The earliest blog post on this site dates from April 2001 and it started life as my personal blog. Ultimately it became the site from which I also promoted my books, speaking engagements and anything else I was doing as me, rather than as my business edgeomyseat.com.
Every so often I have attempted some sort of redesign here. I’m not a designer, and the best I really hoped for was that it wasn’t unbearably ugly. I would usually get part way through and deploy it, meaning to tidy up the edges at some point. A point that never came. Despite the fact that I wouldn’t dream of attempting to design any site relating to my business, for some reason letting go of this site – my site – was harder.
As I do more speaking, and have pieces of writing that I am really proud of scattered around the web I wanted to somehow link all of these things to my personal domain. I found myself writing emails to people and wanting to show some example of my writing, and needing to link to things in various locations. I wanted to be able to just send them to my site, one place where that information lives. I played around a few times with ideas, trying to pull together this stuff in a logical, non-ugly format, and failed.
I’m no designer but I wanted this to still feel like my site. I didn’t want to end up with something lovely, that fulfilled all the goals of a site for a speaker and writer, but that didn’t feel like it represented me.
However, my common sense business brain told me that I didn’t have time to mess about with web design when I neither enjoyed or was good at it, and that I needed to ask for help. For Perch we have worked with Laura Kalbag on a couple of projects, she created the design for our default templates and also the Swift Migrations demo site. I love the style of her work, and her friendly approach, and so asked her if she would be able to work on the design for this site.

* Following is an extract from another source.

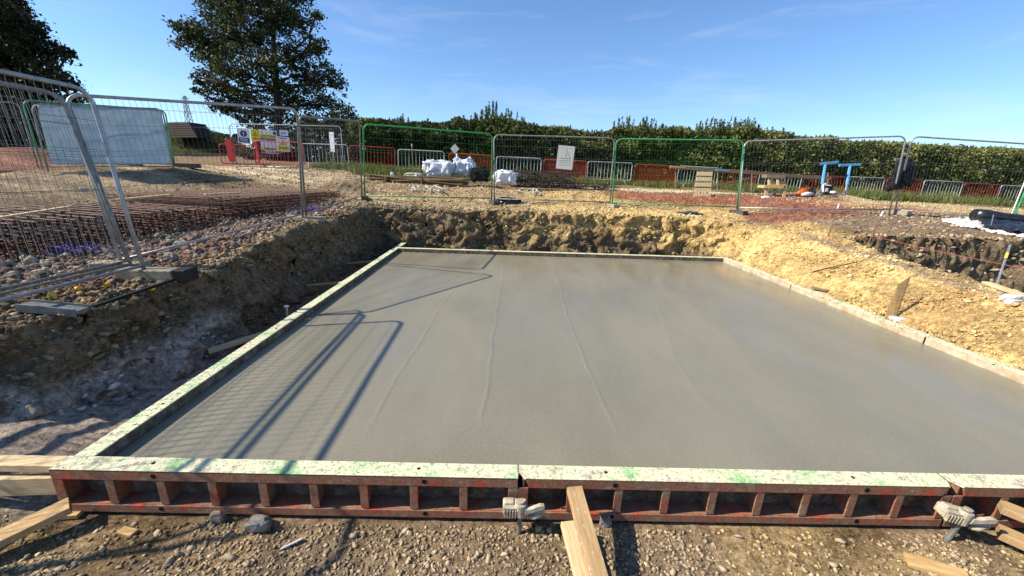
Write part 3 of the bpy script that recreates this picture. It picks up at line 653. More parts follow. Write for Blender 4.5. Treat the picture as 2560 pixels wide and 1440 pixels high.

Having made the decision to hand over control, I really enjoyed the process. I had shown Laura some 1930s styled elements that I liked the feel of and she brought this into the design without it seeming over the top. In terms of the main aim of bringing together all of the things I am doing, Laura developed the idea of the modules. These link to internal blog posts and external articles and podcasts. They are a really flexible way of describing things and made it very easy to implement using Perch. For example the podcasts and writing pages are regular Perch content and then I use perch_content_custom() on the homepage to display the latest items added.
Laura sent me the templates built as flat HTML and CSS files on Friday and it really says something about the quality of her work that I am able to get the redesign live today. In reality most of the time over the weekend was spent gathering links to content spread around the web. There is still a bit of content work to do, however I wanted to get this design live as having seen this I didn’t even want to look at my old site!
I’m really glad that I listened to my own common sense and let go of trying to play web designer on this site. I feel like I have something I can be happy to send people to, that meets the aims I have for this site, and it does still feel like it represents me!
A postscript to this story
Laura is far too young to ever remember the very early incarnations of this site, however when the first templates came through and I was clicking around, Drew looked over my shoulder and pointed out how they reminded him of some of my very early designs. I trawled back through archive.org and turned up this, and even this (I was a great fan of mystery meat). Those designs were from a time when I was essentially doing web design, and actually were designs that I did like. Perhaps the fact that I feel so at home with this design is partly because it does echo that distant past.
One Comment
I really like the site – the purple and grey work really well together. The site design and colour scheme helps users focus on the important element of the website without being too in your face.
The simple site layouts also help when making the website responsive – good job!